Le mardi 01 mars 2011 14:58:04, Phil Stracchino a écrit :
> I was looking into what Bacula was doing in the DB this morning, with a
> MySQL catalog, to see why last night's backup jobs stalled.  As a result
> of my investigations, I have two questions:
> 
> 1.
> If dbcheck finds that either of the two indices it needs are missing,
> why does it only offer to create temporary indices, instead of offering
> to create the indices once and have done with it?

Because these indexes slow down files and attributes insertion, and speed up 
dbcheck. So, as you insert files more often than you run dbcheck, we decided 
to create/delete these indexes on the fly. But, feel free to add them 
permanently.

> Perhaps this could be
> a command-line option to dbcheck, 'Create any required indices if not
> found'.
> 
> 2.
> Why in the name of little green fishes does Bacula issue explicit table
> locks?

You can look the docs/techlogs/batch_insert_documentation.odt file that 
explains the batch insertion process. These locks are used to ensure that two 
jobs won't insert two records for the same filename/path.

You have to know that until mysql 5.1.21 and with a special configuration 
option that breaks the replication (if used), you can't run two batch 
insertion process at the same time on innodb.

see
http://sf.net/apps/wordpress/bacula/2009/11/12/handle-multiple-jobs-in-
parallel-with-innodb/

> This might have once been a good idea when MySQL implied MyISAM,
> byt MyISAM has been increasingly (if unofficially) deprecated for years.
>  The general wisdom in MySQL circles is that the answer to "My usage
> case is foo, what storage engine should I use?" is "InnoDB" for
> essentially all possible values of 'foo', and issuing a 'LOCK TABLE' on
> InnoDB is almost without exception a bad idea.

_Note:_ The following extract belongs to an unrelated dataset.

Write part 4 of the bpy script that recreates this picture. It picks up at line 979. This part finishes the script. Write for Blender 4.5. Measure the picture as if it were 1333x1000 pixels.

Can you explain why in our situation (lock on path and filename during massive 
insertion), this is bad to lock the table to ensure that we won't have 
duplicate rows? Have you an other way to ensure that? (maybe it's built-in). 
Would this change improve the performance significantly?

Bye

> Bacula should at least
> check what the storage engine is before issuing any table locks.  (This
> can be checked very quickly on a table-by-table basis by parsing 'SHOW
> CREATE TABLE `tablename`'.)  I would guess that if there is not a strong
> rationale for doing this other than "It was needed on MyISAM", it is
> probably badly hurting Bacula catalog throughput on InnoDB.